Scenario 1 – The entity can determine that there is no longer any objective evidence of impairment. That is, the credit event triggering the impairment reverses in its entirety.
Scenario 2 – The entity cannot determine that there is no longer any objective evidence of impairment (that is, the credit event triggering the impairment did not entirely reverse) however, it can determine that the credit quality of the instrument improved compared to the situation when the instrument was impaired.
In both scenarios, the entity might have reversed a small part of the impairment loss through the application of the higher effective interest rate determined at the time the instrument was impaired. This effect is ignored in the conclusion below.
An entity can only reverse through profit or loss an increase in the fair value of an available-for-sale debt instrument that occurs subsequent to impairment if there is an actual improvement in the credit quality of the instrument. If there is no improvement in the credit quality, the entity recognises the increase in fair value in OCI. Judgement is required to determine whether the credit event triggering the impairment reversed in its entirety (i.e. there is no longer any objective evidence of impairment) or whether there is only some improvement in credit quality.
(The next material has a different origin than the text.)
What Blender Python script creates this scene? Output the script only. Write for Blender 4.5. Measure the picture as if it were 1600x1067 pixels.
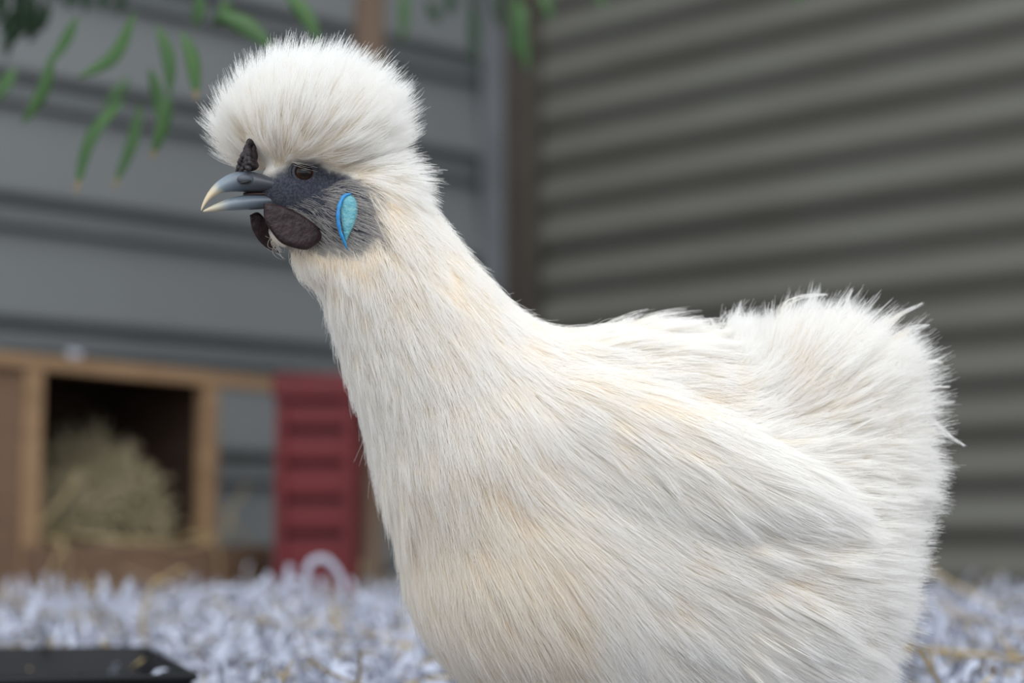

Scenario 1 – If there is no longer objective evidence of impairment, such that the event reversed in its entirety, we believe the entity has an accounting policy choice, which it must apply consistently:
The entity can recognise in profit or loss a reversal of impairment of CU 30 and recognise a loss of CU 5 in OCI or it can recognise in profit or loss a reversal of impairment of CU 25.
Scenario 2 – If there is some evidence of improvement in credit quality, but the credit event did not reverse, the entity has an accounting policy choice, which it must apply consistently:
The entity can recognise in profit or loss a reversal of impairment of CU 25. Alternatively, the entity could choose not to recognise any reversal of impairment in profit or loss, until the event reverses in its entirety. Therefore, the entity recognises an increase in fair value in OCI (of CU 25).